Los Angeles Sunset
Roll out two welcome mats this week for young comers, LeBron James and Deron Williams.
For Deron (pronounced like Darrin), the welcome party was not a good one. Coming off a great Game 3 performance in which he single-handedly got his team back into their playoff series against the Spurs, Williams had to fight the effects of a stomach flu and a tough defense down the stretch in watching his team flail, fade and fall to the Spurs in the crucial Game 4. Now the Spurs get two of three in San Antonio to close out the series and get to their fourth title game in the last decade.
Meanwhile, the young Jazz have only to sit and wonder why. And part of the reason is with the meltdown of the team's one supposed veteran. Derek Fisher, until now an inspirational figure and floor leader during Utah's playoff run, completely fucked his team last night. His flopping has always been more suited for World Cup Soccer than the NBA and when he wasn't getting the calls last night, he lost his cool and Utah lost the series.
I'm not sure this is a game you can rebound from but Deron Williams is such an unusual character and such a gifted player, that I think it's entirely possible to see this series return to Utah.

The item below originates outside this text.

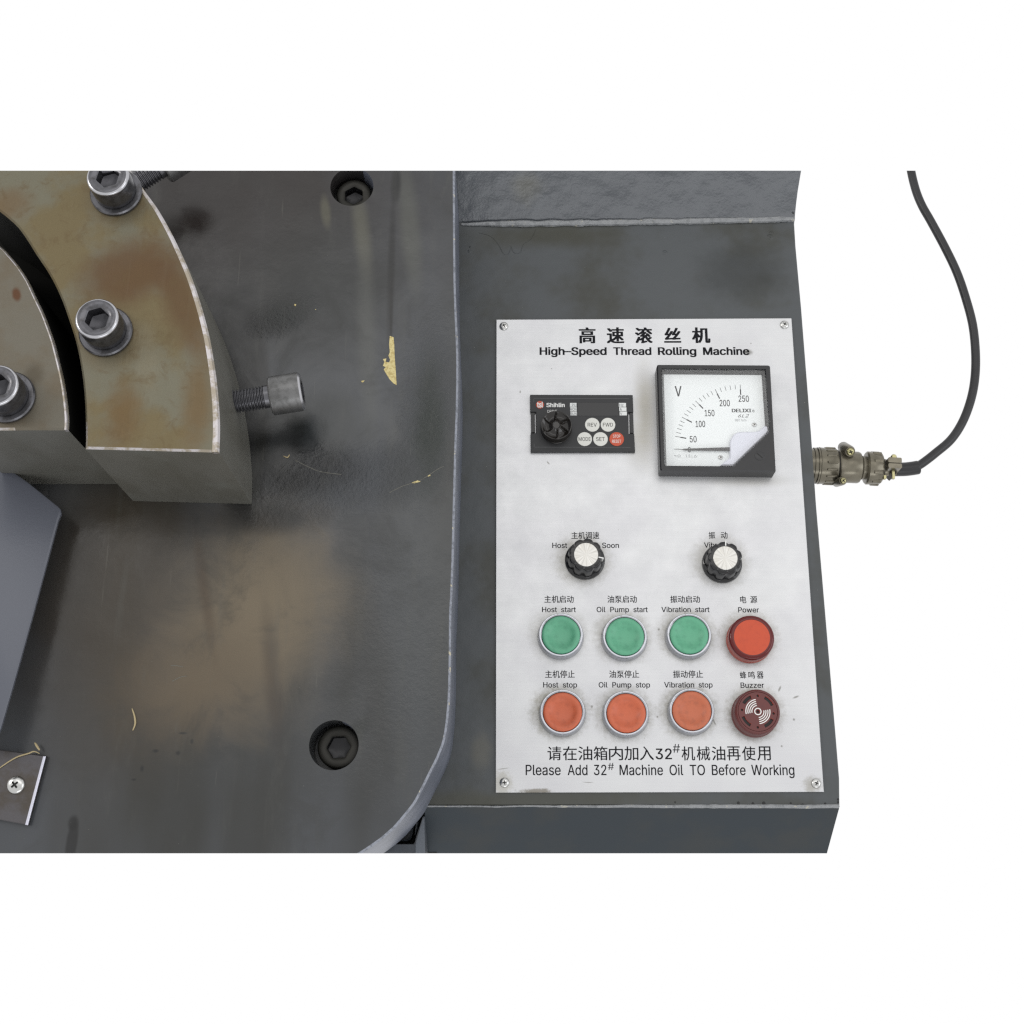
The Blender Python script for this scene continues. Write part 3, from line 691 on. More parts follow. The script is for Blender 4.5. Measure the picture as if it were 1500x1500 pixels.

Playoff teams have to grow up sometime. Why wait til next year?
Halfway across the country, the NBA's so-called lessor Division is playing basketball too. The feeling among most experts is that Detroit and Cleveland are playing for the right to lose the NBA finals to whoever comes out of the West. I think it's overstated but there's no doubt that the East is way behind the West in terms of fielding the NBA's best basketball teams.
Like the Spurs, the Pistons rushed out to a 2-0 lead and looked headed to an easy series win. But LeBron James continued his maturation as player and leader and with each passing quarter, his play has subtly and not so subtly improved by noticeable increments. Cleveland didn't so much as beat the Pistons on Sunday, LeBron took it from them.
Word is that shooting guard and quality defender Larry Hughes will miss tonight's game with a food injury but I'm not so sure this will slow down LeBron just yet. I think a switch went off somewhere in the course of the fourth quarter in Game 2 and he's coming to understand how to win playoff games. I don't know if he has the horses to help him but I do know that the Pistons are beatable (Chicago won two straight off the Pistons in the last series after they took a 2-0 lead against them) and Dwayne Wade proved last year that they are susceptible to a one-man team.
The Pistons strength is keeping the game close until the fourth where their quality defense (especially in playoffs) and ice-water shooters (Chauncey Billups and Richard Hamilton) hit just enough down the stretch to give them the win. But in a close game, there's no guarantee of stopping a guy like LeBron when he gets it. And right now, he's getting it in a big way.
It's clear by now that S.O.L. fears the end of the basketball season is upon us and for that reason, I'm rooting for the underdog in both series. I'm not ready to give up on the hoops obsession, even if USA basketball is coming this summer. Shit, especially since USA basketball is coming.
Poor Kobe
Kobe announced this weekend that he’s frustrated by the lack of progress by his Lakers and the inability of the front office to surround him with a championship caliber team.
Kobe’s solution is to invite Jerry West back to L.A. when the Logo officially steps down from his current job in Memphis.
The irony here runs deeper than a black hole. In the Kobe-said, Shaq-said fallout in L.A. two summers ago, plenty of blame went around. But no one can convince me that Kobe did not want to be The Man in Lakerland, at any cost. The cost was, apparently, Shaq being run out on a rail – all the way to South Beach where he got his, with the help of Dwayne Wade and a bunch of has been backups.
Meanwhile, Kobe has the Lakers to himself, continues to fail to learn what it takes to be an actual leader of them and wonders why he’s been watching the playoffs (and in his mind less talented players) from the confines of his own home?
Deny all he wants, but Kobe could have gone to Jerry Buss and been a real man and said “do what it takes to keep the big fella – I’ll make it work”. But he didn’t and if anyone’s surprised at the results, they’re not paying attention.
You can’t call yourself a leader. You have to actually be a leader. You don’t have to be a nice guy, you have to get your team to believe – not in you but in themselves. You have to show them the way and let them know they can follow you over the steepest cliff and if they crash, you will crash together. And never, for even a second, let them think you will ask of them what you wouldn’t do yourself.
You want a team leader? Watch the Utah-Spurs game tomorrow night. Take a gander at a kid named Deron Williams. Shoot, you could have your pick tonight in Cleveland – between LeBron and Billups. You want leaders. Them there’s leaders.
Don’t cry for Kobe. Unless you want to cry for his thick head.